Atrocities against Rohingyas: Tula Toli victims ask ICC judges to allow investigation

Atrocities against Rohingyas: Tula Toli victims ask ICC judges to allow investigation Humayun Kabir Bhuiyan
File photo: Rohingya people line up to be interviewed for the repatriation to Myanmar outside the office of the camp-in-charge in Shalbagan refugee camp, Cox’s Bazar on Wednesday, August 21, 2019 Syed Zakir Hossain/Dhaka Tribune

Crimes committed against Rohingyas in Bangladesh should also be taken into cognizance, say lawyers for 86 victims in a 32-page submission to the ICC

A total 86 Rohingya victims of the Tula Toli massacre carried out by Myanmar military at the end of August, 2017, have asked judges of the International Criminal Court (ICC) to allow Fatou Bensouda, the ICC prosecutor, to launch an investigation into the atrocities against them.

In a 32-page submission to the ICC judges, two legal representatives from London also said that the crimes committed against the Rohingyas in Bangladesh should be taken into account for investigation.

The Tula Toli massacre was a mass-killing of Rohingya people that occurred during a Myanmar army clearance operation in the village of Tula Toli (also known as Min Gyi) in Maungdaw township of Rakhine state, near the Bangladesh–Myanmar border.

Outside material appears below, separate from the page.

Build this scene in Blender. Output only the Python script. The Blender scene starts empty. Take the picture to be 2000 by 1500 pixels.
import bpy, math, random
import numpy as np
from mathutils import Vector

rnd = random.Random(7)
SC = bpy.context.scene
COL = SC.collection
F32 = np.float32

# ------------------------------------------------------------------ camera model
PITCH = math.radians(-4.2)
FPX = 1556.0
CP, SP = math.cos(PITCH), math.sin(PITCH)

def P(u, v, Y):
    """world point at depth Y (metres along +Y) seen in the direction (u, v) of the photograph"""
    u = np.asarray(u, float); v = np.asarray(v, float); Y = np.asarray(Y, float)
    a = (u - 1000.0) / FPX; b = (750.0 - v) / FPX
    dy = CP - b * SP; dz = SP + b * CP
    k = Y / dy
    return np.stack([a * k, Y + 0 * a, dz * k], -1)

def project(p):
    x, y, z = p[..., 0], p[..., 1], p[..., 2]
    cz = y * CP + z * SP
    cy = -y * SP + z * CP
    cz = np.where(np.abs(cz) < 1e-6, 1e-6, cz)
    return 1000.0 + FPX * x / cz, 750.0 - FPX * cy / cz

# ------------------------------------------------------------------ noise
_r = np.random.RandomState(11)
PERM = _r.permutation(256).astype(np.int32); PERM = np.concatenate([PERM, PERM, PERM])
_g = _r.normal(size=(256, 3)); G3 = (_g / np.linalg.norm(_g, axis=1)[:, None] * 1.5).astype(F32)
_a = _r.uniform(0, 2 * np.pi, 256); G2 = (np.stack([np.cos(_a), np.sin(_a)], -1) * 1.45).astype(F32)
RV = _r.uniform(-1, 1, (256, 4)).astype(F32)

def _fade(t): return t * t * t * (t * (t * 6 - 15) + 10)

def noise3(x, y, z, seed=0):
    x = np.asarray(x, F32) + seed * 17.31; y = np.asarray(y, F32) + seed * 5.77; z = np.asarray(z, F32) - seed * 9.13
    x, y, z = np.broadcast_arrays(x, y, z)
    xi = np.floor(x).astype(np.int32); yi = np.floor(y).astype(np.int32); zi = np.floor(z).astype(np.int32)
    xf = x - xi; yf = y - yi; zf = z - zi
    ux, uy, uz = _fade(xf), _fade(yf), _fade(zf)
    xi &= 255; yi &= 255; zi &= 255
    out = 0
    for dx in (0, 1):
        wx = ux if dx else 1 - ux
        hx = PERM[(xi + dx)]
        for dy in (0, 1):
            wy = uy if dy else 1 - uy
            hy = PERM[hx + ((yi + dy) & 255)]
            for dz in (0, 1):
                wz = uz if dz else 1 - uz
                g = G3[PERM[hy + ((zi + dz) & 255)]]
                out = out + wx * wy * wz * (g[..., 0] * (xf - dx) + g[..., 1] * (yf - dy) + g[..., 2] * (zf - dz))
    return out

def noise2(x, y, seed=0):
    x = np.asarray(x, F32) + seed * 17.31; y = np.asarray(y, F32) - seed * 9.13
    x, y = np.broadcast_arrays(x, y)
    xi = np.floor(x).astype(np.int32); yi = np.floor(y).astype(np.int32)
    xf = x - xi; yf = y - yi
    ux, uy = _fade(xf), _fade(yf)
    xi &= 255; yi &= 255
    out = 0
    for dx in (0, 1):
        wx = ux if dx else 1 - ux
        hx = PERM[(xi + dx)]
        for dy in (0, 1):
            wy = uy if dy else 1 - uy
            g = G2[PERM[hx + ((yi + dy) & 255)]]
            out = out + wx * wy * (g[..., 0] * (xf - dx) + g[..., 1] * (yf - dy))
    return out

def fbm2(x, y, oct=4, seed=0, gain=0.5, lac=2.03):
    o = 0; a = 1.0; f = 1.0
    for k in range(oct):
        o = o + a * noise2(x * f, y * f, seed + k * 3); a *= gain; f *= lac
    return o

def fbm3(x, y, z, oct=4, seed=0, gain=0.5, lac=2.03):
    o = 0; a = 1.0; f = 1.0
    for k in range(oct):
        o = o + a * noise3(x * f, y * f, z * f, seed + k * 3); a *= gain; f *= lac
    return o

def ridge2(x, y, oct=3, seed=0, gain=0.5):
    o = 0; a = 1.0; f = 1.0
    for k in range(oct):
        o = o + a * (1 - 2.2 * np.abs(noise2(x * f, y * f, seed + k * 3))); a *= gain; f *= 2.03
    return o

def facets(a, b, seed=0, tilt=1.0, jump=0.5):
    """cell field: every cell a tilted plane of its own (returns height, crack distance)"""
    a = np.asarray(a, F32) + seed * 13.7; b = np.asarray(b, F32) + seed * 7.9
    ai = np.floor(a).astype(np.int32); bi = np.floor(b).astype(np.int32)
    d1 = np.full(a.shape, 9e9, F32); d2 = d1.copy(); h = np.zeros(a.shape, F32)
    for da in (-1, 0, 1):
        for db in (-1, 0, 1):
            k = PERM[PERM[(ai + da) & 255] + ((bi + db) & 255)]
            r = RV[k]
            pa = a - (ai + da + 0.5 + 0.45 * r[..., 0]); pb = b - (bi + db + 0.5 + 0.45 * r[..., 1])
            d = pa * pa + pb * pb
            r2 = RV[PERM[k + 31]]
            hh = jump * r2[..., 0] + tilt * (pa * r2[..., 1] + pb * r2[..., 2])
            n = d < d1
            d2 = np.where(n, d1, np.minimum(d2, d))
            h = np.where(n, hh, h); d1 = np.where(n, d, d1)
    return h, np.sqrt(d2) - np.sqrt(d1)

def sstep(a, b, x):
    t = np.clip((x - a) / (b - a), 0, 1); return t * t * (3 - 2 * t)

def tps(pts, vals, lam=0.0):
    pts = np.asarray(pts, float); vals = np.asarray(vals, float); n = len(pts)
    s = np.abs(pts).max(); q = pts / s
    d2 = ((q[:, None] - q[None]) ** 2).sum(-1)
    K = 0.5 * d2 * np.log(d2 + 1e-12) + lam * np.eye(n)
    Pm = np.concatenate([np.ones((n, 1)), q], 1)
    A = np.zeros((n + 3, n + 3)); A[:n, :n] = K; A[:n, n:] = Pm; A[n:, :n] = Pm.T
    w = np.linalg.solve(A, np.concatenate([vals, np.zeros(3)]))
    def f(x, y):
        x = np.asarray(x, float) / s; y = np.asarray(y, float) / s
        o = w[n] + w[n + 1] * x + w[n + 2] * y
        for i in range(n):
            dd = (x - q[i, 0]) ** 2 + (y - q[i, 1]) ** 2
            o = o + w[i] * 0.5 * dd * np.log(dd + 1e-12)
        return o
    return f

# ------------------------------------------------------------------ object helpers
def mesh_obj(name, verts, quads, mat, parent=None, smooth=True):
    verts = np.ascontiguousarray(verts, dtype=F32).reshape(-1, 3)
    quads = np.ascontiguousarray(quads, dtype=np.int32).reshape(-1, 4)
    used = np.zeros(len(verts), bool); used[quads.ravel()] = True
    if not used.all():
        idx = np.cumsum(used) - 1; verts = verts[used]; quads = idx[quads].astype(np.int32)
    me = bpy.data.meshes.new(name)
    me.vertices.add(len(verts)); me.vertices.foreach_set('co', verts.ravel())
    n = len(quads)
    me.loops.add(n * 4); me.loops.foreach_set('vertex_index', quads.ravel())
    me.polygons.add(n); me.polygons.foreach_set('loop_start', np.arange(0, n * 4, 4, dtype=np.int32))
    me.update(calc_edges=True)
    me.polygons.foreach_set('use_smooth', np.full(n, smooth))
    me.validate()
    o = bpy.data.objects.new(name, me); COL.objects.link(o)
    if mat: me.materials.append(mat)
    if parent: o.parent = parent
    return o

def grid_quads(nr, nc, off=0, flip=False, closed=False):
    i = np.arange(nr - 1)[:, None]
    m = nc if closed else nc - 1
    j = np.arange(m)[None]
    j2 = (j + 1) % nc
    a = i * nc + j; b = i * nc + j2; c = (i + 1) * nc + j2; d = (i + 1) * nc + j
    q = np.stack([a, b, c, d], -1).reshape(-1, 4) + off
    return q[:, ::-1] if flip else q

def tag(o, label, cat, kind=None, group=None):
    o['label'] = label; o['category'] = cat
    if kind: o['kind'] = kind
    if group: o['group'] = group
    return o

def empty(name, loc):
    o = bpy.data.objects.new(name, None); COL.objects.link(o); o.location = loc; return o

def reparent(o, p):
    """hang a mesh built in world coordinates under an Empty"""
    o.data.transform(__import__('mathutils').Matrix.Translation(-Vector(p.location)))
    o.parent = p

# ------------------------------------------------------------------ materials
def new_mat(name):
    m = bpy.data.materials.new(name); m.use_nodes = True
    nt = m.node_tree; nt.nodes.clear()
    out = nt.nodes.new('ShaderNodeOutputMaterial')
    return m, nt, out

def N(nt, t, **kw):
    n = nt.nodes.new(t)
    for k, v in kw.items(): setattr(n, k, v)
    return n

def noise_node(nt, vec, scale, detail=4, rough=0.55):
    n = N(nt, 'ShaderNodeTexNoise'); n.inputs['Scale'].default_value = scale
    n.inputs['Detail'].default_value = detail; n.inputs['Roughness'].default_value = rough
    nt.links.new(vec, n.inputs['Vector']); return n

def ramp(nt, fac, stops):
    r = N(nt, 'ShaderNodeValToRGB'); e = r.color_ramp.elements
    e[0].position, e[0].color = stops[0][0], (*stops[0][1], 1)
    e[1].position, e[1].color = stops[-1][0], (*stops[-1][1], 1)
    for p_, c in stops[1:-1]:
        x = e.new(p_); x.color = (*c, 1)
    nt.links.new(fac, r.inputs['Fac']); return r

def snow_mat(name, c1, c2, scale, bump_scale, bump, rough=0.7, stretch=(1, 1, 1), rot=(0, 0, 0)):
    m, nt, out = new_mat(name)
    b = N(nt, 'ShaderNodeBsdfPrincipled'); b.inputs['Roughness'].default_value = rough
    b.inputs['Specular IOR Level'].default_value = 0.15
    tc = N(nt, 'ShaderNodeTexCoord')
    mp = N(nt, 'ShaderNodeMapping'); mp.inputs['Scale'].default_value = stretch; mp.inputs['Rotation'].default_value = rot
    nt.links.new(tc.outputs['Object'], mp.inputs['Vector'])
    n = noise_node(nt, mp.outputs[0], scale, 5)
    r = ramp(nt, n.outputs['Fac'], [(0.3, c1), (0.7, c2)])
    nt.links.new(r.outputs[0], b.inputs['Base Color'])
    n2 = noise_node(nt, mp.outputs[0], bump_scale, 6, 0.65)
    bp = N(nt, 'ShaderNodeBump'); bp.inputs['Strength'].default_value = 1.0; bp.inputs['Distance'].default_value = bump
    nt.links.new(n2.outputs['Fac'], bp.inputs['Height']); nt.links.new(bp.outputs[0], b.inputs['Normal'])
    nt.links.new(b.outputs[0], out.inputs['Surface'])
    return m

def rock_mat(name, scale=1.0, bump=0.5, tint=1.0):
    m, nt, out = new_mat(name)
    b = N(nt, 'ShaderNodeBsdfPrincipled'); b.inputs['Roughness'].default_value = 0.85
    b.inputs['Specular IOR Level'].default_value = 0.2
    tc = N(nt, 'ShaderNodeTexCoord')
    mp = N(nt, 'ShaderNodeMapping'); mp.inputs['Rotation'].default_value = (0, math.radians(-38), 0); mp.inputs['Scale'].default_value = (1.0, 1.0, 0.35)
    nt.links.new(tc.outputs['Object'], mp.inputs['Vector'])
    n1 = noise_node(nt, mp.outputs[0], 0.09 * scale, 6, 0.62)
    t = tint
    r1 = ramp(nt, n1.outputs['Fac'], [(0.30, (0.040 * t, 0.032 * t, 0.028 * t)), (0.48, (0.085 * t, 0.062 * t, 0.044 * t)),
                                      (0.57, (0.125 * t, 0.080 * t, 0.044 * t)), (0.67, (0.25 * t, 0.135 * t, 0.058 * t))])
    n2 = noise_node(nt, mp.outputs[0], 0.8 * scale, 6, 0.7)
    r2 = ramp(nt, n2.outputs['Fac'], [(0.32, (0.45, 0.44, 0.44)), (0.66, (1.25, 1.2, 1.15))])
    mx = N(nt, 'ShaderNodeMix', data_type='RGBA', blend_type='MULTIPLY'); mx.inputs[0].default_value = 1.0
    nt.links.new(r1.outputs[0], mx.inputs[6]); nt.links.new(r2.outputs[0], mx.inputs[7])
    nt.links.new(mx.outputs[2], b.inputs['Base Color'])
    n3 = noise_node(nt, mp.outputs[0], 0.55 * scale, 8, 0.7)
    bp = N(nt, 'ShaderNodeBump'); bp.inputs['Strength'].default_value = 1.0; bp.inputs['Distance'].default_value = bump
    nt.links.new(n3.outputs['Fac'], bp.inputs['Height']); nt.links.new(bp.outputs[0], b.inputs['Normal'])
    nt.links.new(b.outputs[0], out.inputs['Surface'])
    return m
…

According to eyewitnesses, Myanmar soldiers carried out the massacre with the support of Rakhine locals, killing at least 200 women and 300 children.

On July 4, the ICC prosecutor requested authorization from a pre-trial court comprising three judges, to initiate an investigation into crimes against the civilian Rohingya population in Myanmar since at least October 9, 2016.

In accordance with the ICC’s legal framework, the victims of the crimes committed against the Rohingya population in Myanmar have the right to submit their views, concerns and expectations, to the judges, who are considering the prosecutor’s request.

Of the 86 Tula Toli victims, 45 are women, 32 are men, and 9 are children (6 girls and 3 boys).

“The scope of the investigation must encompass all potential perpetrators. The Tatmadaw must be the primary focus, but others facilitating their crimes must also be subject to scrutiny. So too must officials of Bangladesh, and the agencies supporting them, whose conduct increasingly resembles ill-treatment designed to effect unsafe repatriation,” said the document obtained by Dhaka Tribune.

“The Court should seek to deter these potential crimes by confirming that they are within the scope of the investigation,” it said.

Gravity is assessed by reference not only to qualitative and quantitative aspects of the acts and their impacts, but also the level of responsibility of likely suspects. Evidence collected by the United Nations fact-finding mission suggests that responsibility rests at the highest levels of the Myanmar military. The crimes were qualitatively and quantitatively horrific. Rohingyas were killed, subjected to extreme physical and sexual violence, and arbitrarily detained based on their ethnicity. Hundreds of thousands were severely harmed, communities were destroyed, and thousands remain in Bangladesh on Tuesday.

History has shown that the cycle of persecution and atrocities against the Rohingyas in Myanmar will not end without accountability. The Tula Toli victims strongly support the opening of an investigation, even if cooperation challenges cause significant delays in the issue of warrants and/or arrest of suspects. An investigation is important because it creates the possibility of accountability; if there is no ICC investigation, individual criminal responsibility will remain impossible.

Similarly, the issue of arrest warrants is of value even if arrests are delayed or never occur, because it provides recognition that there are “reasonable grounds to believe” that an individual has committed a crime within the court’s jurisdiction.

The interests of justice require the scope of the investigation to be broad. The Tula Toli victims emphasise that while criminal accountability is vital, it is not the only form of “justice”. Justice also entails acknowledgment of the extent of the crimes, and proactive deterrence of future ones, so as to ensure that the victims can live now and into the future in safe and humane conditions, free from persecution.

The submission of the victims also mentioned restrictions Rohingyas are facing in the camps in Bangladesh, including on freedom of movement. Deprivation of education and other rights, lack of access to telecommunication, and relocation to Bhasan Char were also mentioned.